Qualquer uma podia estar dizendo a verdade!

E é porque Dona Irene já tem suas próprias dúvidas que a sua cena com Flora fica ainda mais interessante… Flora a procura (“Eu só peço que a senhora me escute por 5 minutos”), e Dona Irene está assustada, insegura, agitada e diz que não quer falar com ela… afinal de contas, ela matou o seu filho! Mas Flora jura que não o matou (“Não foi isso que ficou provado no tribunal!”, Irene rebate), e então chegou a hora de conhecer a versão da Flora dos acontecimentos, e eu ADORO a jogada de João Emanuel Carneiro, porque ele brinca com elementos da telenovela clássica – estamos habituados a ver mocinhas sendo injustiçadas, e não acreditamos que, no início da novela, alguém mau vai ter pago por seus crimes, portanto assumimos, simplesmente, que Flora é a mocinha que foi presa injustamente e que agora tem que provar que estava dizendo a verdade…

E é muito fácil acreditar nela.

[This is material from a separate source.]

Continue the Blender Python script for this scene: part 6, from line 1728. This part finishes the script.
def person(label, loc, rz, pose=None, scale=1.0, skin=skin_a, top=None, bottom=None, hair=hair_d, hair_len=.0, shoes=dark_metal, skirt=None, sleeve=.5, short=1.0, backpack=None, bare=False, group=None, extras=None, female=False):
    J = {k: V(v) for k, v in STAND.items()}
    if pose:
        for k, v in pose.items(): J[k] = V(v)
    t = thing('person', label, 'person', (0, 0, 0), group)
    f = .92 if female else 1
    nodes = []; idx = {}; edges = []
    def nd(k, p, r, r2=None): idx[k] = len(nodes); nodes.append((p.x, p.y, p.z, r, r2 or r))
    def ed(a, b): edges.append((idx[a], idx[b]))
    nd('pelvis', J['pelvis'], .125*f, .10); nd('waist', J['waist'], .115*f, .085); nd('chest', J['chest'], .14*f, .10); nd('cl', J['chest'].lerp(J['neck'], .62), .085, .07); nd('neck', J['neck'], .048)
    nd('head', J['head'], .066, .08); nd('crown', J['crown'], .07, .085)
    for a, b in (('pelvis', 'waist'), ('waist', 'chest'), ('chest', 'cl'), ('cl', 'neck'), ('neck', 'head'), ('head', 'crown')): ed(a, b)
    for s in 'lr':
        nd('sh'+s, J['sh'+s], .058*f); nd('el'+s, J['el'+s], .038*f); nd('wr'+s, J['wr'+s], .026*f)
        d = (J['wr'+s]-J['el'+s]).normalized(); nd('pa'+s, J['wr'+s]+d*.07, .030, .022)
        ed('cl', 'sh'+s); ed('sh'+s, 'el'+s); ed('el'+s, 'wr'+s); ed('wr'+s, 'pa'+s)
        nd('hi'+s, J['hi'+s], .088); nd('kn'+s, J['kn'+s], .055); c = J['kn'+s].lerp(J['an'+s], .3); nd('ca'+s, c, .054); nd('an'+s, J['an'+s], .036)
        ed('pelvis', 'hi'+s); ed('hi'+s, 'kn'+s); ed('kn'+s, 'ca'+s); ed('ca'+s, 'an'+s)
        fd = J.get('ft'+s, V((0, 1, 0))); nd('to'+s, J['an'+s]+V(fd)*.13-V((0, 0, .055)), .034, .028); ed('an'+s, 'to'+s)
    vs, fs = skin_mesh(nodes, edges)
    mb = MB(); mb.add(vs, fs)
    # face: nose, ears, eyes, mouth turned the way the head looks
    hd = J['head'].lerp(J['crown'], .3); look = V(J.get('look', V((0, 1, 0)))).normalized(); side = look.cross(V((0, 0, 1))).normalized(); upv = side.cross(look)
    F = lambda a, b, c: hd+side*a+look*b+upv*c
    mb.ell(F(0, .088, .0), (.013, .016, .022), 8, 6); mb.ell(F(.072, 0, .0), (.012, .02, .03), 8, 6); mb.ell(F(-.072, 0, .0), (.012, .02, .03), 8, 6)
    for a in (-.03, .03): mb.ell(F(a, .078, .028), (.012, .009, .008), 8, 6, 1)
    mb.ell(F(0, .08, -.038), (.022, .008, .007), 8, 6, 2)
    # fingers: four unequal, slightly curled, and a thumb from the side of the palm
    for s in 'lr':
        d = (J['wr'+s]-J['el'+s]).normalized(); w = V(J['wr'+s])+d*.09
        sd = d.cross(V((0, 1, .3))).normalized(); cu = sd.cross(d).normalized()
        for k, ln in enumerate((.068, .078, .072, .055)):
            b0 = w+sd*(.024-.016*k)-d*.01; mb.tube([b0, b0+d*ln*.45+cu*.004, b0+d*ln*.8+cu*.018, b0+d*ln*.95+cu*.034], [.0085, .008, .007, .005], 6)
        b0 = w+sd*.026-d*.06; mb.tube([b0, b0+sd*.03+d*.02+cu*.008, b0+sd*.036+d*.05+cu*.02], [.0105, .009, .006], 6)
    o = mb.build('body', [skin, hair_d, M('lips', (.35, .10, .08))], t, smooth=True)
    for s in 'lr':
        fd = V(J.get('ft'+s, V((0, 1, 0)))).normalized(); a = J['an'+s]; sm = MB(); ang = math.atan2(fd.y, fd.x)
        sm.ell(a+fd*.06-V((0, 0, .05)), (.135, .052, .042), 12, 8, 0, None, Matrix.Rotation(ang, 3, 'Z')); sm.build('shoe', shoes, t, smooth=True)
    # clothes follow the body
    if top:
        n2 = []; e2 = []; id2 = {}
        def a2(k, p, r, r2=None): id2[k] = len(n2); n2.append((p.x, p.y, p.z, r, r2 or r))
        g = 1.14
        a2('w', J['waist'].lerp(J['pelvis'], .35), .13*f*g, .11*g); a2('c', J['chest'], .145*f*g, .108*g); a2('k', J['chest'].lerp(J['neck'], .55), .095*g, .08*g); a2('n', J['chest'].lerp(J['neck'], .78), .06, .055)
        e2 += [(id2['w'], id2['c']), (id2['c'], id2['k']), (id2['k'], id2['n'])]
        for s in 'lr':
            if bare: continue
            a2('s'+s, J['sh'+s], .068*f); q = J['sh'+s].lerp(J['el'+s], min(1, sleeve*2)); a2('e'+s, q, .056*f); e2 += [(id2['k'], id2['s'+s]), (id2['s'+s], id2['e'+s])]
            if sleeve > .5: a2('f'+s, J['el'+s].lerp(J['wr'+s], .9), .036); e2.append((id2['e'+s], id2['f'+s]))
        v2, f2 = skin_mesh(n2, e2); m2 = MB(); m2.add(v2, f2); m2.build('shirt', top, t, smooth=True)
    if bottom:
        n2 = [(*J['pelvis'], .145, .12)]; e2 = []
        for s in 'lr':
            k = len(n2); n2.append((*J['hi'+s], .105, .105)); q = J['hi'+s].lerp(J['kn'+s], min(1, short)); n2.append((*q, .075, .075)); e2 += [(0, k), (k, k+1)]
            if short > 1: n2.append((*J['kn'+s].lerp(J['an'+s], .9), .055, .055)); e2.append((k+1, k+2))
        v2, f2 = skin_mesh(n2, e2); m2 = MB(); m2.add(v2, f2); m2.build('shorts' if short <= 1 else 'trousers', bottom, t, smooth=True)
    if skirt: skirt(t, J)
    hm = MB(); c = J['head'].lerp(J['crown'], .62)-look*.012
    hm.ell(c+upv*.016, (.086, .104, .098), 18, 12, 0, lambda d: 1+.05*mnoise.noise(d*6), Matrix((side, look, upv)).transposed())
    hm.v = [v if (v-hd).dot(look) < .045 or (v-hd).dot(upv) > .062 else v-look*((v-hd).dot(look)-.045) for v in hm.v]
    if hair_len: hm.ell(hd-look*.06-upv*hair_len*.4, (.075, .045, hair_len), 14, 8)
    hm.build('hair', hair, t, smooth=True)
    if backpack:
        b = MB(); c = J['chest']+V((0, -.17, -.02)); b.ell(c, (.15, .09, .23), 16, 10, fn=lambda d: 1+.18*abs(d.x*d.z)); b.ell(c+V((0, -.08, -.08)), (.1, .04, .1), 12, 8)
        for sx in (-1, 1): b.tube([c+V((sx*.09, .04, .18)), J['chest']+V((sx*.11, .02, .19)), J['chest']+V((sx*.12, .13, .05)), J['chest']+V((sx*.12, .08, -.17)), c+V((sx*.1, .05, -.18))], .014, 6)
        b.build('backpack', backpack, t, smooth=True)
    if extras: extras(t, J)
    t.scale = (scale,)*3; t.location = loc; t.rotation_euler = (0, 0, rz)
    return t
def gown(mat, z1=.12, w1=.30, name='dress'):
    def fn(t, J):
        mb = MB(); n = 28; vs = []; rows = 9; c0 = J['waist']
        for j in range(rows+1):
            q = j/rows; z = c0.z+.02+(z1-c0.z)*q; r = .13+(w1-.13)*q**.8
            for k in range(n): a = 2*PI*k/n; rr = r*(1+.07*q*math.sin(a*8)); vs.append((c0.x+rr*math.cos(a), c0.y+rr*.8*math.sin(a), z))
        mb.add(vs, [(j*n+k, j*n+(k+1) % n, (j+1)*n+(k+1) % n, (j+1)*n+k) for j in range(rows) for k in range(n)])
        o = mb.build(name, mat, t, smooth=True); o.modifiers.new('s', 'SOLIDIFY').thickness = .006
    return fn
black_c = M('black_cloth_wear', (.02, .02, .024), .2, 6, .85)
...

Flora é convincente, e Donatela não parece muito confiável… ela mesma falou de todo o dinheiro que gastou com os melhores advogados para colocar a Flora na cadeia, era muito fácil de ter comprado tudo. Flora garante a Dona Irene que foi Donatela quem matou o Marcelo e que o julgamento foi manipulado por ela… Donatela a acusa de ter matado Marcelo por dinheiro, porque ela era sua amante e ele ameaçara se separar dela, então ela não teria direito a mais nada, mas quem contou essa história foi Donatela… e, bem, Donatela estava envolvida demais nisso tudo para ser um narrador confiável. E se ela realmente fosse a assassina, ela estava jogando isso para a Flora. Flora diz que Donatela comprou a testemunha principal porque descobrira que Marcelo ia se separar dela e os dois iam criar a filha que ela estava esperando…

Flora diz que “foi vítima de um plano minuciosamente arquitetado e muito bem-sucedido”.

FLORA É CONVINCENTE DEMAIS, E SUA HISTÓRIA BATE PERFEITAMENTE – o que é um êxito do autor, de fazer ambas as histórias baterem – quem tem que decidir em que acredita somos nós. Quem é a nossa favorita? “Eu sou inocente, Dona Irene. A senhora precisa acreditar em mim”. Tudo isso é muito mais efetivo porque, como eu disse, Irene já tinha suas próprias dúvidas, então não é difícil, para Flora, entrar na sua cabeça… Flora fala sobre provar sua inocência, sobre mostrar para o mundo “quem é aquela víbora”. Donatela lhe tirou tudo, especialmente sua filha, e tudo o que ela quer é vê-la novamente. Então, Flora deixa com Irene um telefone, caso ela queira falar com ela, e embora Irene se faça de dura e diga que não vai ligar, a verdade é que ela está mexida… Flora sabia exatamente quem procurar. Destaque, também, para a cena em que Lara pergunta à avó o que ela acha que ela deve fazer se a mãe biológica vier atrás dela.

Wow.

Depois de falar com Dona Irene, Flora vai atrás do pai, Pedro, na Praça da Sé, e é um encontro bastante interessante, porque percebemos a atitude de Pedro, que não acredita na inocência da filha. Flora faz um esforço danado para que ele acredite nela, mas tudo o que ele diz é que não quer falar sobre o passado, que quer “virar a página”, que todos já sofreram muito com isso… Pedro pede que Flora olhe para o futuro, porque tem uma vida toda pela frente, e precisa aceitar que já perdeu essa filha, a Lara. Flora diz que não: vai ter a sua filha de volta, vai tirá-la de Donatela. “Me perdoa, pai. Posso continuar te procurando?” Pedro não se mostra muito empolgado em voltar a vê-la, diz que “vão dar tempo ao tempo”, e o negócio todo é bastante pesado, na verdade! (Senti mais em 2008 do que agora, que já tenho todas as cartas na mesa). Flora vai embora dizendo “adeus”, e Pedro liga para alguém, possivelmente a Donatela, para dizer que Flora esteve ali e deixou um bilhete com o endereço em que está morando

Então, o fim do capítulo traz um momento AGUARDADÍSSIMO, e é um maravilhoso gancho para o segundo: Flora está na rua, com uma sacola de compras, indo para casa, à noite, quando Donatela chama seu nome… chegou a hora do “reencontro” das duas, 18 anos depois… E A TENSÃO É PALPÁVEL. Que roteiro, que atuações, que novela!